Requirements: Any pictures in the records below must be left out when you repeat the lines from the line containing "Build this scene" through the line containing "return link(o)" exactly.

......

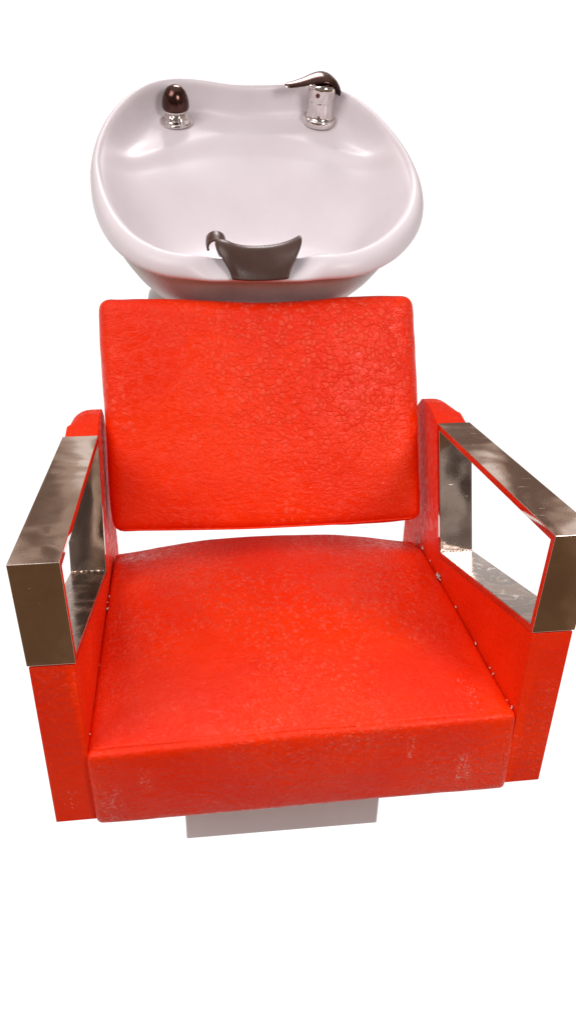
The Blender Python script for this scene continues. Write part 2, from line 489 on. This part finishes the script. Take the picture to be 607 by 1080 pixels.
# inner surface
def deck_h(a, b):
    arc = .425 - 2.1*(a-.01)**2
    s = arc-b
    bowl = .016*sstep(-.012, .030, s) + .085*sstep(.0, .22, s)
    shelf = .012*(.56-b)/.12 if b < .56 else 0
    return -(.020+.10*max(0, .50-b)*sstep(.3,.42,b)+bowl)
inner = []
NR = 46
for q in range(1, NR+1):
    t = 1-(q/NR)**1.35 if q < NR else 0
    L = []
    for k in range(NB):
        th = ths[k]; _, H, w2, nt = prof[k]
        ri = R0[k]-w2
        d = (1-t)*ri
        p = C0+Vector((math.cos(th), math.sin(th)))*(ri*t)
        f = frontness(th)
        ww = .011+.018*sstep(.0,.25,f)+.045*sstep(.3, .6, f)
        top = H-.006-.003*nt
        base = deck_h(p.x, p.y)
        x = d/ww
        m = 1-math.exp(-(x*1.8)**1.3) if x < 3 else 1
        L.append((p.x, p.y, top+(base-top)*m))
    inner.append(L)
# underside
under = []
for (sc_, h, db) in ((1.0, -.048, 0), (.965, -.072, .0), (.90, -.110, .0), (.80, -.146, .0), (.64, -.180, .01), (.42, -.200, .02)):
    L = []
    for k in range(NB):
        th = ths[k]; f = frontness(th); F = sstep(.45, .95, f)
        ins0 = .004+.020*sstep(.55,.98,f)+.012*max(0,math.cos(th))
        r = (R0[k]-ins0)*sc_
        p = C0+Vector((math.cos(th), math.sin(th)))*r
        L.append((p.x, p.y+db, h + .02*(1-F)))
    under.append(L)
bm = bmesh.new()
cen = [(C0.x, C0.y+.02, -.160)]
loops = [[bw(*p) for p in L] for L in (rim_loops + inner[:-1])]
vs = loft(bm, loops)
cv = bm.verts.new(bw(C0.x, C0.y, deck_h(C0.x, C0.y)))
for k in range(NB): bm.faces.new((vs[-1][k], vs[-1][(k+1) % NB], cv))
bowl = link('bowl', shift(bm, basin), PORC, basin, sub=1)
bm = bmesh.new()
loft(bm, [[bw(*p) for p in L] for L in (list(reversed(under)) + [rim_loops[0], [(a, b, h+.004) for a, b, h in rim_loops[0]]])], cap0=True)
link('underbody', shift(bm, basin), UNDER, basin, sub=1)

def surf(a, b):
    "height of the inner surface over (a,b)"
    v = Vector((a, b))-C0; th = math.atan2(v.y, v.x) % (2*PI); k = int(round(th/(2*PI)*NB)) % NB
    _, H, w2, nt = prof[k]; ri = R0[k]-w2; d = ri-v.length
    ww = .011+.018*sstep(.0,.25,frontness(th))+.045*sstep(.3, .6, frontness(th)); top = H-.006-.003*nt
    x = max(0, d)/ww; m = 1-math.exp(-(x*1.8)**1.3)
    return top+(deck_h(a, b)-top)*m

# drain in the bottom of the bowl
bm = bmesh.new()
a, b = .03, .12; h = surf(a, b)
# neck rest: a brown rubber saddle clipped over the front lip
def neck_rest():
    bm = bmesh.new()
    kf = int(round(.75*NB))
    NU, NV = 30, 22
    _, H, w2, nt = prof[kf]; H += .005
    lipb = C0.y-R0[kf]
    # profile in (b, h): from inside the bowl, over the crest, down past the lip
    P = [(lipb+.066, H-.026), (lipb+.058, H-.004), (lipb+.049, H+.011), (lipb+.037, H+.016), (lipb+.024, H+.011), (lipb+.012, H+.003), (lipb+.003, H-.004), (lipb-.004, H-.0125)]
    def pv(t):
        t = t*(len(P)-1); i = min(int(t), len(P)-2); f = t-i
        g = lambda i: Vector(P[max(0, min(len(P)-1, i))])
        p0, p1, p2, p3 = g(i-1), g(i), g(i+1), g(i+2)
        return .5*((2*p1)+(p2-p0)*f+(2*p0-5*p1+4*p2-p3)*f*f+(3*p1-p0-3*p2+p3)*f**3)
    top = []
    for j in range(NV+1):
        v = j/NV; row = []
        q = pv(v)
        for i in range(NU+1):
            u = 2*i/NU-1
            half = (.069-.022*sstep(.45, 1, v))*(1-.13*max(0, 1-v/.25)**2)
            a = -.012 + u*half + ((.015-.007*v) if u < 0 else 0)*abs(u)
            lift = .014*abs(u)**2.2*(1-sstep(.55, 1, v)*.75)
            bb = q.x; hh = q.y
            # ends curl up and inward
            bb += .010*abs(u)**4*(1-v)
            row.append(bw(a, bb - .004*(1-u*u)*0, hh+lift))
        top.append(row)
    # left ear rolls over
    for j, row in enumerate(top):
        v = j/NV
        for i in range(NU+1):
            u = 2*i/NU-1
            if u < -.72:
                k = (-.72-u)/.28
                row[i] = row[i] + BN*(-.016*k*k*(1-v)) + BB*(.012*k*(1-v)) - BA*.006*k*(1-v)
    V = [[bm.verts.new(p) for p in r] for r in top]
    for j in range(NV):
        for i in range(NU): bm.faces.new((V[j][i], V[j][i+1], V[j+1][i+1], V[j+1][i]))
    top0 = [q_.copy() for q_ in (top[2][1], top[6][1], top[10][1])]
    o = link('neck_rest', shift(bm, basin), RUBBER, basin)
    m = o.modifiers.new('solid', 'SOLIDIFY'); m.thickness = .005; m.offset = 0
    m = o.modifiers.new('bv', 'BEVEL'); m.width = .0018; m.segments = 3; m.limit_method = 'ANGLE'; m.angle_limit = math.radians(50)
    # the left end of the clip curls round behind the body
    bm = bmesh.new()
    V = []
    for j in range(9):
        bb = (j/8-.2)*.026
        row = []
        for i in range(17):
            ph = math.radians(205-190*i/16)
            rr = .0135-.002*abs(j/8-.5)
            row.append(bm.verts.new(top0[1] + BB*(bb-.002) + BA*(-.0030+rr*math.cos(ph)*1.05) + BN*(-.0080+rr*math.sin(ph))))
        V.append(row)
    for j in range(8):
        for i in range(16): bm.faces.new((V[j][i], V[j][i+1], V[j+1][i+1], V[j+1][i]))
    e = link('curled_end', shift(bm, basin), RUBBER, o)
    m = e.modifiers.new('solid', 'SOLIDIFY'); m.thickness = .0035; m.offset = 0
    m = e.modifiers.new('bv', 'BEVEL'); m.width = .0014; m.segments = 3; m.limit_method = 'ANGLE'; m.angle_limit = math.radians(50)
    return o
bm.free()
neck_rest()

# mixer tap
ta, tb = .1515, .474
th_ = surf(ta, tb)
tbase = bw(ta, tb, th_-.002)
AX = (BN + Vector((.02, 0, .12))).normalized()
tap = None
bm = bmesh.new()
lathe(bm, tbase, AX, [(0, 0), (.0305, 0), (.0315, .002), (.0315, .010), (.0300, .0125), (.0268, .0145), (.0258, .018), (.0250, .028), (.0248, .039), (.0252, .044), (.0246, .0455), (.0255, .047), (.0265, .056), (.0270, .066), (.0262, .073), (.020, .078), (0, .079)], 48)
tap = link('tap', shift(bm, basin), CHROME, basin, ang=30)
bm = bmesh.new()
lathe(bm, tbase, AX, [(.0300, .0115), (.0322, .0120), (.0322, .0136), (.0290, .0142)], 48)
link('tap_ring', shift(bm, basin), CHROME, tap)
# hot/cold dot
bm = bmesh.new()
side = (Vector((-.42, -.9, 0)))
side = (side-AX*side.dot(AX)).normalized()
dp = tbase+AX*.059+side*.0258
lathe(bm, dp, side, [(0, 0), (.0042, 0), (.0042, .0022), (.0033, .003), (0, .003)], 16)
link('indicator', shift(bm, basin), simple('dark_red_brown_button', (.10, .02, .015, 1), .3), tap)
# lever
bm = bmesh.new()
A0 = tbase+AX*.0635
dirL = Vector((-.97, -.22, .0)); dirL = (dirL-AX*dirL.dot(AX)).normalized()
perp = AX.cross(dirL).normalized()
st = [(-.031, -.012, .012, .006), (-.030, .002, .022, .008), (-.024, .012, .026, .010), (-.012, .020, .0275, .010), (.002, .0235, .026, .009), (.018, .0215, .021, .0075), (.034, .0165, .0165, .0062), (.052, .0125, .0130, .0056), (.066, .0105, .0105, .0056), (.073, .0098, .0065, .0045), (.0755, .0096, .001, .001)]
loops = []
for (s_, h, w, th2) in st:
    L = []
    for k in range(20):
        t = 2*PI*k/20
        cx_, cz_ = math.cos(t), math.sin(t)
        L.append(A0 + dirL*s_ + perp*(w*math.copysign(abs(cx_)**.75, cx_)) + AX*(h + th2*.5*cz_ - .10*0 - .004*(cx_*cx_)*(w/.026)))
    loops.append(L)
loft(bm, loops, cap0=True, cap1=True)
lever = link('lever', shift(bm, basin), DCHROME, tap, sub=1)
bm = bmesh.new()
loops = []
for (s_, h, w, th2) in st[5:]:
    L = []
    for k in range(20):
        t = 2*PI*k/20; cx_, cz_ = math.cos(t), math.sin(t)
        L.append(A0 + dirL*(s_+.0008) + perp*(w*.96*math.copysign(abs(cx_)**.75, cx_)) + AX*(h - th2*.42 + th2*.5*cz_ - .004*(cx_*cx_)*(w/.026)))
    loops.append(L)
loft(bm, loops, cap0=True, cap1=True)
link('lever_underside', shift(bm, basin), CHROME, tap, sub=1)

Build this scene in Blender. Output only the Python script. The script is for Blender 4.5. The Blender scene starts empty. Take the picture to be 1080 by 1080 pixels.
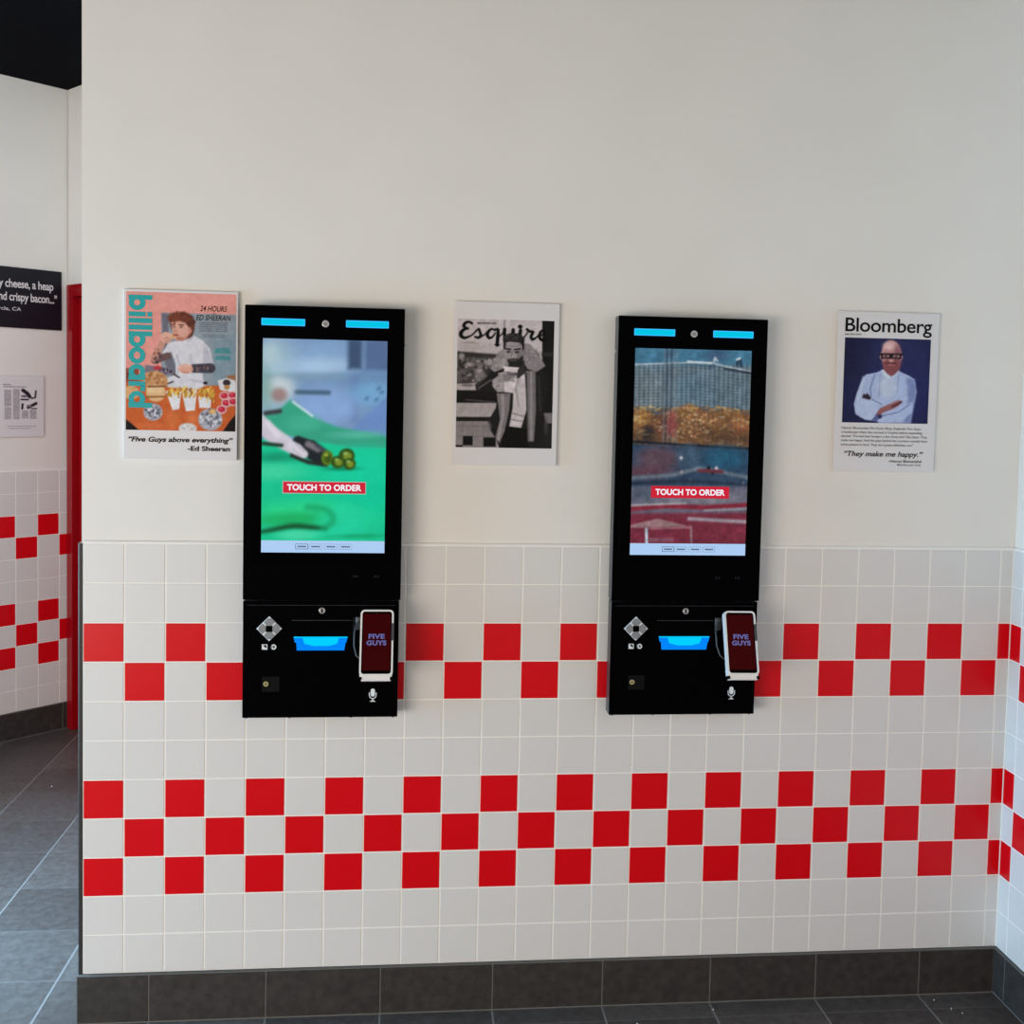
import bpy, bmesh, math, random
import numpy as np
from mathutils import Vector, Matrix

random.seed(4)
rng = np.random.default_rng(7)
scene = bpy.context.scene
col = scene.collection
P = 0.107            # wall tile pitch
ZT = 1.313           # top of the tiled dado
ZK = 0.136           # top of the skirting tiles
CEIL = 3.19


# ------------------------------------------------------------------ helpers
def lin(c):
    c = np.asarray(c, float) / 255.0
    return np.where(c <= 0.04045, c / 12.92, ((c + 0.055) / 1.055) ** 2.4)


def link(o, parent=None):
    col.objects.link(o)
    if parent is not None:
        o.parent = parent
    return o


def obj(name, bm, mats, parent=None, smooth=False):
    me = bpy.data.meshes.new(name)
    bm.normal_update()
    bm.to_mesh(me)
    bm.free()
    for m in (mats if isinstance(mats, (list, tuple)) else [mats]):
        me.materials.append(m)
    if smooth:
        for p in me.polygons:
            p.use_smooth = True
    return link(bpy.data.objects.new(name, me), parent)


def tag(o, label=None, cat=None, group=None, kind=None):
    if label: o['label'] = label
    if cat: o['category'] = cat
    if group: o['group'] = group
    if kind: o['kind'] = kind
    return o


def empty(name, loc, rotz=0.0):
    o = bpy.data.objects.new(name, None)
    o.empty_display_size = 0.05
    o.location = loc
    o.rotation_euler = (0, 0, rotz)
    return link(o)


def box(bm, x0, x1, y0, y1, z0, z1, bevel=0.0, seg=2, mi=0, M=None):
    vs = [bm.verts.new((x, y, z)) for x in (x0, x1) for y in (y0, y1) for z in (z0, z1)]
    q = [(0, 1, 3, 2), (4, 6, 7, 5), (0, 4, 5, 1), (2, 3, 7, 6), (0, 2, 6, 4), (1, 5, 7, 3)]
    fs = [bm.faces.new([vs[i] for i in f]) for f in q]
    for f in fs: f.material_index = mi
    if bevel > 0:
        es = list({e for f in fs for e in f.edges})
        r = bmesh.ops.bevel(bm, geom=es, offset=bevel, segments=seg, affect='EDGES', profile=0.5)
        for f in r['faces']: f.material_index = mi
        vs = list({v for f in r['faces'] for v in f.verts} | {v for v in vs if v.is_valid})
    if M is not None:
        for v in vs: v.co = M @ v.co
    return vs


def prism(bm, pts, y0, y1, mi=0, M=None, bevel=0.0):
    """Extruded outline: pts are (x, z); front at y0 (towards the viewer), back at y1."""
    a = [bm.verts.new((x, y0, z)) for x, z in pts]
    b = [bm.verts.new((x, y1, z)) for x, z in pts]
    n = len(pts)
    fs = [bm.faces.new(a), bm.faces.new(b[::-1])]
    for i in range(n):
        j = (i + 1) % n
        fs.append(bm.faces.new((a[j], a[i], b[i], b[j])))
    for f in fs: f.material_index = mi
    bmesh.ops.recalc_face_normals(bm, faces=fs)
    vs = a + b
    if bevel:
        es = [e for e in fs[0].edges]
        r = bmesh.ops.bevel(bm, geom=es, offset=bevel, segments=2, affect='EDGES', profile=0.5)
        for f in r['faces']: f.material_index = mi
        vs = list({v for f in r['faces'] for v in f.verts} | {v for v in vs if v.is_valid})
    if M is not None:
        for v in vs: v.co = M @ v.co
    return vs


def circle_pts(cx, cz, r, n=28, rz=None):
    rz = r if rz is None else rz
    return [(cx + r * math.cos(2 * math.pi * i / n), cz + rz * math.sin(2 * math.pi * i / n)) for i in range(n)]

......

Answer to this task:
Build this scene in Blender. Output only the Python script. The script is for Blender 4.5. The Blender scene starts empty. Take the picture to be 1080 by 1080 pixels.
import bpy, bmesh, math, random
import numpy as np
from mathutils import Vector, Matrix

random.seed(4)
rng = np.random.default_rng(7)
scene = bpy.context.scene
col = scene.collection
P = 0.107            # wall tile pitch
ZT = 1.313           # top of the tiled dado
ZK = 0.136           # top of the skirting tiles
CEIL = 3.19


# ------------------------------------------------------------------ helpers
def lin(c):
    c = np.asarray(c, float) / 255.0
    return np.where(c <= 0.04045, c / 12.92, ((c + 0.055) / 1.055) ** 2.4)


def link(o, parent=None):
    col.objects.link(o)
    if parent is not None:
        o.parent = parent
    return o


def obj(name, bm, mats, parent=None, smooth=False):
    me = bpy.data.meshes.new(name)
    bm.normal_update()
    bm.to_mesh(me)
    bm.free()
    for m in (mats if isinstance(mats, (list, tuple)) else [mats]):
        me.materials.append(m)
    if smooth:
        for p in me.polygons:
            p.use_smooth = True
    return link(bpy.data.objects.new(name, me), parent)


def tag(o, label=None, cat=None, group=None, kind=None):
    if label: o['label'] = label
    if cat: o['category'] = cat
    if group: o['group'] = group
    if kind: o['kind'] = kind
    return o


def empty(name, loc, rotz=0.0):
    o = bpy.data.objects.new(name, None)
    o.empty_display_size = 0.05
    o.location = loc
    o.rotation_euler = (0, 0, rotz)
    return link(o)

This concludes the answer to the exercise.